**Task goal**
Where a line contains the word "scene", copy that line in full.

**Source data**
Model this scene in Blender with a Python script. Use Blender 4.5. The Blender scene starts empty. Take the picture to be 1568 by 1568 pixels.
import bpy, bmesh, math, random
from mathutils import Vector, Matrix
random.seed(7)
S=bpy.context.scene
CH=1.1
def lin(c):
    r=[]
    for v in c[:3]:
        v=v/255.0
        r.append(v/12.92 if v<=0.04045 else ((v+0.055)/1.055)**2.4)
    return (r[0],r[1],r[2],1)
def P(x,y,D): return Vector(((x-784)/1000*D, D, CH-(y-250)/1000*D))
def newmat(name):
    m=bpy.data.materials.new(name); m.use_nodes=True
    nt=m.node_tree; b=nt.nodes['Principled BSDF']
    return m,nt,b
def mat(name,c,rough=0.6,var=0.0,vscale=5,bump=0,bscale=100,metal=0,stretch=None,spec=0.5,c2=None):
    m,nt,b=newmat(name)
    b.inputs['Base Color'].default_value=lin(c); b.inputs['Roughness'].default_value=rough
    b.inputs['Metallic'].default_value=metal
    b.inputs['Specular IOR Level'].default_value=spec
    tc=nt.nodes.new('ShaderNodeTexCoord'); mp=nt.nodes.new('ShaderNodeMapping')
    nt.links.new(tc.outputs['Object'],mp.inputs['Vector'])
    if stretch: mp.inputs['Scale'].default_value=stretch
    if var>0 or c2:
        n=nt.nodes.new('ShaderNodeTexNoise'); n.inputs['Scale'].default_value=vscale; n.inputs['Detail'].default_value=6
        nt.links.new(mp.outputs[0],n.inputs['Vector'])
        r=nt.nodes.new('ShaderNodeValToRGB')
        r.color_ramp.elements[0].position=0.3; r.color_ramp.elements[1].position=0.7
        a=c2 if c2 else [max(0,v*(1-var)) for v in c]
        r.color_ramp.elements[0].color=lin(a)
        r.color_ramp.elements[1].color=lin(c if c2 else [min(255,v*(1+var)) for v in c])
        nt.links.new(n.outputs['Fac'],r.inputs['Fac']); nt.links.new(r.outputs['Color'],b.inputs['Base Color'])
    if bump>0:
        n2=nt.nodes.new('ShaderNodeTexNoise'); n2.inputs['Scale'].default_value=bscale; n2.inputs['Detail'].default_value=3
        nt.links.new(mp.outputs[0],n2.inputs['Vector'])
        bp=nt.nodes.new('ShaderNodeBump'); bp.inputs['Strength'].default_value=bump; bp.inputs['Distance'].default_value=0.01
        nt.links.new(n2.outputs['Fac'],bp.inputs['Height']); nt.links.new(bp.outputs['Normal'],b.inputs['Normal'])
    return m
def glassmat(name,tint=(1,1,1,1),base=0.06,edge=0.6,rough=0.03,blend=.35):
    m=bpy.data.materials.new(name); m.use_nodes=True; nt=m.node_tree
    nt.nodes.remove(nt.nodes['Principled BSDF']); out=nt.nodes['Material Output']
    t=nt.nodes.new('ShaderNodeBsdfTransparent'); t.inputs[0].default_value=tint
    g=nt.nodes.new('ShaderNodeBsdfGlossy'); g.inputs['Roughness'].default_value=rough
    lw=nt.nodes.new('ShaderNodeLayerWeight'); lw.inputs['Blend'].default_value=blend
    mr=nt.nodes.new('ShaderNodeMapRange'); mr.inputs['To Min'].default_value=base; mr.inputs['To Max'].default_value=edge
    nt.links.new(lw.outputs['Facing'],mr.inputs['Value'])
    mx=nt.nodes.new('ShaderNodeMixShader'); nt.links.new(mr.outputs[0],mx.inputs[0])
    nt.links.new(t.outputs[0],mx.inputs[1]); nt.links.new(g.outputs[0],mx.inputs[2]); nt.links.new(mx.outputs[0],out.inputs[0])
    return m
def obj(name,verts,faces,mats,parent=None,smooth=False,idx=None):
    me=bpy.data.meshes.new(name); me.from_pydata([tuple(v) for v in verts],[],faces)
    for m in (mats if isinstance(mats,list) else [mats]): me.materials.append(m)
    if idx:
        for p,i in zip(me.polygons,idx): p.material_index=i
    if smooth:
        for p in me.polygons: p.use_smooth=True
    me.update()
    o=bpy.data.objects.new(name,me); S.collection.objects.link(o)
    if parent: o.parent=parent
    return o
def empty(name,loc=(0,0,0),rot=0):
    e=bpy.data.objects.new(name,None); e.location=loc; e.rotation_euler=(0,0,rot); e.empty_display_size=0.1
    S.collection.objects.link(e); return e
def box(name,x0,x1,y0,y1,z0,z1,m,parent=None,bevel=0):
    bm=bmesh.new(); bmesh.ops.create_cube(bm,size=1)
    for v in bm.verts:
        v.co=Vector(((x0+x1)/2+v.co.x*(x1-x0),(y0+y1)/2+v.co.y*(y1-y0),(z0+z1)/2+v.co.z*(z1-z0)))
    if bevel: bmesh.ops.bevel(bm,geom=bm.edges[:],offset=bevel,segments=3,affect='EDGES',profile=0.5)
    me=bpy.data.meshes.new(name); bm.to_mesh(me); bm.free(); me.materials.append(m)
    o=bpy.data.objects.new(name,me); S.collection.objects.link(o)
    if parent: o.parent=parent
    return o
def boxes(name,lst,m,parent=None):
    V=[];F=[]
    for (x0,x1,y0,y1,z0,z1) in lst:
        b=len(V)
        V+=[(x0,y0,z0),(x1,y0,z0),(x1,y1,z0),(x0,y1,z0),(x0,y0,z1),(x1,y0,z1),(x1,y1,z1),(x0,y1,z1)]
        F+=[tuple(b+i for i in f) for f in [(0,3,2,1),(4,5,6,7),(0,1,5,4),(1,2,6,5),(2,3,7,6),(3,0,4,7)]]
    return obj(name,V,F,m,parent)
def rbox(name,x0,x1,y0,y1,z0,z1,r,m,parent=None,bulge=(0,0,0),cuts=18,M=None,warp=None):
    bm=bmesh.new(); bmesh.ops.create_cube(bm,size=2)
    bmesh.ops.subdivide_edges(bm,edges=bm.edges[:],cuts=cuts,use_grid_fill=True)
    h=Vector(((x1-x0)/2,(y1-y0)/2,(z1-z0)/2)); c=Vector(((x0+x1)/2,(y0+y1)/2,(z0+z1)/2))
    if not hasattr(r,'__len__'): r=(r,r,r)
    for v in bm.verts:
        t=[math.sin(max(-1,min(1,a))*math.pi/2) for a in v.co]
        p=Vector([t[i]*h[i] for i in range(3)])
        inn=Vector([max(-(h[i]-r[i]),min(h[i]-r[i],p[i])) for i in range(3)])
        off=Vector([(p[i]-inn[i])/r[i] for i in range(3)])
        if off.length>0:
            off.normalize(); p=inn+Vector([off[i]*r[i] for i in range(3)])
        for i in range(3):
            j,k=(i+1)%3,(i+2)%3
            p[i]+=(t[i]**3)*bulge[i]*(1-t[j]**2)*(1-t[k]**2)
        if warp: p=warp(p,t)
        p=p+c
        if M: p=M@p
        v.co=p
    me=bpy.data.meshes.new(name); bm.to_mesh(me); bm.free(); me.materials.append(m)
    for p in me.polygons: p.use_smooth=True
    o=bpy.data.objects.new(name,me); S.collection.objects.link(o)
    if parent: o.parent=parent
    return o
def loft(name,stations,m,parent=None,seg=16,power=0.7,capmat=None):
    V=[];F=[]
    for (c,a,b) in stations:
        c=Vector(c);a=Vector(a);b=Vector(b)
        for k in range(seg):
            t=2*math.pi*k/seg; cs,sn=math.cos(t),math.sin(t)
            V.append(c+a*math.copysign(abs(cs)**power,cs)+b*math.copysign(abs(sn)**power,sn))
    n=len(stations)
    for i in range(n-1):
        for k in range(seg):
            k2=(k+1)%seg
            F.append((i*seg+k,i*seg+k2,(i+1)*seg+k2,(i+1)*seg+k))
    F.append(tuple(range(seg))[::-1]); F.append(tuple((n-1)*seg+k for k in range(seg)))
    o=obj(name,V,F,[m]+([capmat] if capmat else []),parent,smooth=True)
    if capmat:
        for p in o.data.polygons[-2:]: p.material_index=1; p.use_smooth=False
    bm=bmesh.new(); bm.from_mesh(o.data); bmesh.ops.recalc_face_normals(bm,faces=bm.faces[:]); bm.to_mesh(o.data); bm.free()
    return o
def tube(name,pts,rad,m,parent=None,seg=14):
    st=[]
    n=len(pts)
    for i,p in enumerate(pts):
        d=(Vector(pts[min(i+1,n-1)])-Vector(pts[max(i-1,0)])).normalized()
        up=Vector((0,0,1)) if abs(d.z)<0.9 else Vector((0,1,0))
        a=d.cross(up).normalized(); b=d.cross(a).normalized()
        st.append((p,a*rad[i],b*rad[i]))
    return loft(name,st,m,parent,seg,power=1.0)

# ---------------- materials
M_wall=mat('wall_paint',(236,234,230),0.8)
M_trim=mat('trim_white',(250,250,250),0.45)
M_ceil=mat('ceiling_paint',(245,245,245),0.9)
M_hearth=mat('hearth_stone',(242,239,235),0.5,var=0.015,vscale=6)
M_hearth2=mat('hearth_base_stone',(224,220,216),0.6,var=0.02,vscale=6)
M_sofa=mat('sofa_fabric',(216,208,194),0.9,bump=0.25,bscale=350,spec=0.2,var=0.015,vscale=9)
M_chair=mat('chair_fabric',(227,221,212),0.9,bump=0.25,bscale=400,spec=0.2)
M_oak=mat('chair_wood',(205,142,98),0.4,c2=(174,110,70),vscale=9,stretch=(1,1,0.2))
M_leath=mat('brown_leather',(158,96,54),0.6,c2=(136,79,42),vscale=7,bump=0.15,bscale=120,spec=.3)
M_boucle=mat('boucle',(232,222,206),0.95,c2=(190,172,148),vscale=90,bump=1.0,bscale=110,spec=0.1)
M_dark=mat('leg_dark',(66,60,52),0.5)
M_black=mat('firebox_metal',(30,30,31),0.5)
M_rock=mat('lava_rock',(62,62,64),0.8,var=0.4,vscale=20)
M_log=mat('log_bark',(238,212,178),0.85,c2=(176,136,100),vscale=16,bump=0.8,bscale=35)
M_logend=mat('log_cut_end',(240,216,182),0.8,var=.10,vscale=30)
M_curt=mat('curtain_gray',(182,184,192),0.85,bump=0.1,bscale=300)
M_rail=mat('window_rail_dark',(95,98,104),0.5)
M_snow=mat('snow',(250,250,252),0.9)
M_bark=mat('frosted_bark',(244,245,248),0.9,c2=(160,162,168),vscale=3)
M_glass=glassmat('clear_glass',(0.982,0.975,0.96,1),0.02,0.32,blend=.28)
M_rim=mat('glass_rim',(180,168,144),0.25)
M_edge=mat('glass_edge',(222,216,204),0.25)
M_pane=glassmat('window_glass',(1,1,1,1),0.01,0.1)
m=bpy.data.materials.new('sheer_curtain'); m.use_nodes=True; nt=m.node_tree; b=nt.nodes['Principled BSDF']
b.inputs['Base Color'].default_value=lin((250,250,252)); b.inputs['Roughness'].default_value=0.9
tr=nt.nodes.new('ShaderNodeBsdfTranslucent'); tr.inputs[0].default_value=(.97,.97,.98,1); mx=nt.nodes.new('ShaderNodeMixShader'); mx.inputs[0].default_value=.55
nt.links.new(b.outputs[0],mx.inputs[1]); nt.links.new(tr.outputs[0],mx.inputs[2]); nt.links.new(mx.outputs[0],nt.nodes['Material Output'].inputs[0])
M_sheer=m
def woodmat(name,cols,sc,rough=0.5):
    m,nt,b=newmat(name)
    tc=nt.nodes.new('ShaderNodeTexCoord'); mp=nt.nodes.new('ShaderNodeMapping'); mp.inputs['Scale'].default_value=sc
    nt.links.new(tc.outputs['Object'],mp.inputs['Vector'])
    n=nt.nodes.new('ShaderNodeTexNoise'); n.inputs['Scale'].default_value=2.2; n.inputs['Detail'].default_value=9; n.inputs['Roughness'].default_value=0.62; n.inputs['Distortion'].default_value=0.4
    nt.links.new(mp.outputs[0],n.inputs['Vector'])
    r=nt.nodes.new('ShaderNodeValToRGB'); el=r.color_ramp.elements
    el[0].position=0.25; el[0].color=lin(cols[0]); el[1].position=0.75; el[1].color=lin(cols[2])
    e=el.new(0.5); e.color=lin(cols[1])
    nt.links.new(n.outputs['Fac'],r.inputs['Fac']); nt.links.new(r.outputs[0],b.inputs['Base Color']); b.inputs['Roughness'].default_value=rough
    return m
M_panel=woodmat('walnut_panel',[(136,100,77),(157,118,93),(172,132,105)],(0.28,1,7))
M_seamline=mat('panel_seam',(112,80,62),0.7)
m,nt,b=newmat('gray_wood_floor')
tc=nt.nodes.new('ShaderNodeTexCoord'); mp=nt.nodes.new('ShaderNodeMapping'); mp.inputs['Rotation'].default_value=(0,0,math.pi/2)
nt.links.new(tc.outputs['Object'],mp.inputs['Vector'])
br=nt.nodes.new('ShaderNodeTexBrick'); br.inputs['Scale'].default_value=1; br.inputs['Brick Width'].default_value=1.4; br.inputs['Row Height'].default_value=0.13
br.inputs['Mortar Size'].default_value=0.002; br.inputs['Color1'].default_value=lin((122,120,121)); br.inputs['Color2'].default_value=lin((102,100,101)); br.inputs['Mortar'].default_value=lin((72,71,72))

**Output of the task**
Model this scene in Blender with a Python script. Use Blender 4.5. The Blender scene starts empty. Take the picture to be 1568 by 1568 pixels.
S=bpy.context.scene